▶ **Dataset section**
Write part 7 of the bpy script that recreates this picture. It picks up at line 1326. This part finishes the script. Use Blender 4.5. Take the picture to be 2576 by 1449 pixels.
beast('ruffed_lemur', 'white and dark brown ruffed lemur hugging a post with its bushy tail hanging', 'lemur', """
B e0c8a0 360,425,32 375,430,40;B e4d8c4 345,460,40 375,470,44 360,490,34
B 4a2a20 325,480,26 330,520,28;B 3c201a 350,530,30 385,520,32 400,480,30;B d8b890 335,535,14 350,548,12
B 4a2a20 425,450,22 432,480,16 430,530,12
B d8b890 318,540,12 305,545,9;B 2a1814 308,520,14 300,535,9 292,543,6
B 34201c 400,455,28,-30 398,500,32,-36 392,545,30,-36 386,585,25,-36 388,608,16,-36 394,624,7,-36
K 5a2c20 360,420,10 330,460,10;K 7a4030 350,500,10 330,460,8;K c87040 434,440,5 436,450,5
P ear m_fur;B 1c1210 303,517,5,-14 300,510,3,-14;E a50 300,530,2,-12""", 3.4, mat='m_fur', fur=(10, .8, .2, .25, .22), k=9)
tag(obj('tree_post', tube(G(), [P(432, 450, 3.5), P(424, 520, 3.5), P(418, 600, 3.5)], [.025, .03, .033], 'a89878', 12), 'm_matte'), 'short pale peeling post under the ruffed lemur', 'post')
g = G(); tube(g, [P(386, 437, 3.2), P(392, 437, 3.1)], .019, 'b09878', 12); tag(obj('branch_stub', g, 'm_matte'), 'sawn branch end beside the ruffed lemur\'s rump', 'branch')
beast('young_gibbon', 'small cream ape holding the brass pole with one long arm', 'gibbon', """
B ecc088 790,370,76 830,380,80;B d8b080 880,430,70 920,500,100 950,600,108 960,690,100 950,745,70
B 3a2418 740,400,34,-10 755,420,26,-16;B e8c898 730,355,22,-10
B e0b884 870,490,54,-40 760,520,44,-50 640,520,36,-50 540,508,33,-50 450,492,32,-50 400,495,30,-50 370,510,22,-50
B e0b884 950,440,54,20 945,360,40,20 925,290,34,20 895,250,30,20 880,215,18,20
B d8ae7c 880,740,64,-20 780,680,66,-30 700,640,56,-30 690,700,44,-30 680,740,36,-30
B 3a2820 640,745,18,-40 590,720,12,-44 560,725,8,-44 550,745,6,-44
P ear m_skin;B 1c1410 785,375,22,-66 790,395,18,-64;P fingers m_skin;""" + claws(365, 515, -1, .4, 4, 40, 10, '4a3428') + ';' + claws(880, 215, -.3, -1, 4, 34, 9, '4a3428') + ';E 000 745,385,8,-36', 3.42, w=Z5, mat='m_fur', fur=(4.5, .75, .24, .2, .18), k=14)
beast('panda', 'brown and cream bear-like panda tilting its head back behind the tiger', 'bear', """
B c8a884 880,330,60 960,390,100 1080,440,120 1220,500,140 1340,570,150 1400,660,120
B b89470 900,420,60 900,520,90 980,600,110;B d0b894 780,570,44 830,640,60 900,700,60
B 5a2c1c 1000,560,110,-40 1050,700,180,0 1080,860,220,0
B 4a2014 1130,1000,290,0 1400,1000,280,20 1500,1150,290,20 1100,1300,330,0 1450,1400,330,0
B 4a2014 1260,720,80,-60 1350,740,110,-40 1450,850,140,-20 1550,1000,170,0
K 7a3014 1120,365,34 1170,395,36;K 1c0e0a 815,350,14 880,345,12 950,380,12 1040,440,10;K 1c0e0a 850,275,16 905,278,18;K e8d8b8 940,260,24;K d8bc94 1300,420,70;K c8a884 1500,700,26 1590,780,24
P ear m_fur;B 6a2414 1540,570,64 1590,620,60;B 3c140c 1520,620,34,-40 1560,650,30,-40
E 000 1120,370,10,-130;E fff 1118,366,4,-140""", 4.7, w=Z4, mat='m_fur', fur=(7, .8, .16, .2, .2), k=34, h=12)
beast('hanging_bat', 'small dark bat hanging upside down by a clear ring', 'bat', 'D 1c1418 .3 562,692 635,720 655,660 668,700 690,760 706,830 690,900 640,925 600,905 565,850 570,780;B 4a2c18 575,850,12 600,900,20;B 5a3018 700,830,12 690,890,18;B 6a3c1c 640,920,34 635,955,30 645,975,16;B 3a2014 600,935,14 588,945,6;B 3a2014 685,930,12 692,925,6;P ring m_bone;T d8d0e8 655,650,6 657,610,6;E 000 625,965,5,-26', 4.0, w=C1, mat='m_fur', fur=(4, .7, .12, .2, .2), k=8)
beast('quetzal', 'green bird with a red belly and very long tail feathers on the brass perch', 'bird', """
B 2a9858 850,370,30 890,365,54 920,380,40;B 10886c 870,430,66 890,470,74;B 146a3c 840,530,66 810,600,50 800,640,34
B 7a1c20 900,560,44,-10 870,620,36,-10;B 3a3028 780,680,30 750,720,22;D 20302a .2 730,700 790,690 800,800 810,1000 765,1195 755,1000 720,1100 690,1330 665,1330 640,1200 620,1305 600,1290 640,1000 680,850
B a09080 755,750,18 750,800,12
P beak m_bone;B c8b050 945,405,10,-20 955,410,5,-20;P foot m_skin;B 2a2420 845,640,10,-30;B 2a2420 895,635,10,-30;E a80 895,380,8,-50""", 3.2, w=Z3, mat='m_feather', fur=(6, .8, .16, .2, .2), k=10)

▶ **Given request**
Your task is to transcribe the material exactly.

▶ **Result of the task**
Write part 7 of the bpy script that recreates this picture. It picks up at line 1326. This part finishes the script. Use Blender 4.5. Take the picture to be 2576 by 1449 pixels.
beast('ruffed_lemur', 'white and dark brown ruffed lemur hugging a post with its bushy tail hanging', 'lemur', """
B e0c8a0 360,425,32 375,430,40;B e4d8c4 345,460,40 375,470,44 360,490,34
B 4a2a20 325,480,26 330,520,28;B 3c201a 350,530,30 385,520,32 400,480,30;B d8b890 335,535,14 350,548,12
B 4a2a20 425,450,22 432,480,16 430,530,12
B d8b890 318,540,12 305,545,9;B 2a1814 308,520,14 300,535,9 292,543,6
B 34201c 400,455,28,-30 398,500,32,-36 392,545,30,-36 386,585,25,-36 388,608,16,-36 394,624,7,-36
K 5a2c20 360,420,10 330,460,10;K 7a4030 350,500,10 330,460,8;K c87040 434,440,5 436,450,5
P ear m_fur;B 1c1210 303,517,5,-14 300,510,3,-14;E a50 300,530,2,-12""", 3.4, mat='m_fur', fur=(10, .8, .2, .25, .22), k=9)
tag(obj('tree_post', tube(G(), [P(432, 450, 3.5), P(424, 520, 3.5), P(418, 600, 3.5)], [.025, .03, .033], 'a89878', 12), 'm_matte'), 'short pale peeling post under the ruffed lemur', 'post')
g = G(); tube(g, [P(386, 437, 3.2), P(392, 437, 3.1)], .019, 'b09878', 12); tag(obj('branch_stub', g, 'm_matte'), 'sawn branch end beside the ruffed lemur\'s rump', 'branch')
beast('young_gibbon', 'small cream ape holding the brass pole with one long arm', 'gibbon', """
B ecc088 790,370,76 830,380,80;B d8b080 880,430,70 920,500,100 950,600,108 960,690,100 950,745,70
B 3a2418 740,400,34,-10 755,420,26,-16;B e8c898 730,355,22,-10
B e0b884 870,490,54,-40 760,520,44,-50 640,520,36,-50 540,508,33,-50 450,492,32,-50 400,495,30,-50 370,510,22,-50
B e0b884 950,440,54,20 945,360,40,20 925,290,34,20 895,250,30,20 880,215,18,20
B d8ae7c 880,740,64,-20 780,680,66,-30 700,640,56,-30 690,700,44,-30 680,740,36,-30
B 3a2820 640,745,18,-40 590,720,12,-44 560,725,8,-44 550,745,6,-44
P ear m_skin;B 1c1410 785,375,22,-66 790,395,18,-64;P fingers m_skin;""" + claws(365, 515, -1, .4, 4, 40, 10, '4a3428') + ';' + claws(880, 215, -.3, -1, 4, 34, 9, '4a3428') + ';E 000 745,385,8,-36', 3.42, w=Z5, mat='m_fur', fur=(4.5, .75, .24, .2, .18), k=14)
beast('panda', 'brown and cream bear-like panda tilting its head back behind the tiger', 'bear', """
B c8a884 880,330,60 960,390,100 1080,440,120 1220,500,140 1340,570,150 1400,660,120
B b89470 900,420,60 900,520,90 980,600,110;B d0b894 780,570,44 830,640,60 900,700,60
B 5a2c1c 1000,560,110,-40 1050,700,180,0 1080,860,220,0
B 4a2014 1130,1000,290,0 1400,1000,280,20 1500,1150,290,20 1100,1300,330,0 1450,1400,330,0
B 4a2014 1260,720,80,-60 1350,740,110,-40 1450,850,140,-20 1550,1000,170,0
K 7a3014 1120,365,34 1170,395,36;K 1c0e0a 815,350,14 880,345,12 950,380,12 1040,440,10;K 1c0e0a 850,275,16 905,278,18;K e8d8b8 940,260,24;K d8bc94 1300,420,70;K c8a884 1500,700,26 1590,780,24
P ear m_fur;B 6a2414 1540,570,64 1590,620,60;B 3c140c 1520,620,34,-40 1560,650,30,-40
E 000 1120,370,10,-130;E fff 1118,366,4,-140""", 4.7, w=Z4, mat='m_fur', fur=(7, .8, .16, .2, .2), k=34, h=12)
beast('hanging_bat', 'small dark bat hanging upside down by a clear ring', 'bat', 'D 1c1418 .3 562,692 635,720 655,660 668,700 690,760 706,830 690,900 640,925 600,905 565,850 570,780;B 4a2c18 575,850,12 600,900,20;B 5a3018 700,830,12 690,890,18;B 6a3c1c 640,920,34 635,955,30 645,975,16;B 3a2014 600,935,14 588,945,6;B 3a2014 685,930,12 692,925,6;P ring m_bone;T d8d0e8 655,650,6 657,610,6;E 000 625,965,5,-26', 4.0, w=C1, mat='m_fur', fur=(4, .7, .12, .2, .2), k=8)
beast('quetzal', 'green bird with a red belly and very long tail feathers on the brass perch', 'bird', """
B 2a9858 850,370,30 890,365,54 920,380,40;B 10886c 870,430,66 890,470,74;B 146a3c 840,530,66 810,600,50 800,640,34
B 7a1c20 900,560,44,-10 870,620,36,-10;B 3a3028 780,680,30 750,720,22;D 20302a .2 730,700 790,690 800,800 810,1000 765,1195 755,1000 720,1100 690,1330 665,1330 640,1200 620,1305 600,1290 640,1000 680,850
B a09080 755,750,18 750,800,12
P beak m_bone;B c8b050 945,405,10,-20 955,410,5,-20;P foot m_skin;B 2a2420 845,640,10,-30;B 2a2420 895,635,10,-30;E a80 895,380,8,-50""", 3.2, w=Z3, mat='m_feather', fur=(6, .8, .16, .2, .2), k=10)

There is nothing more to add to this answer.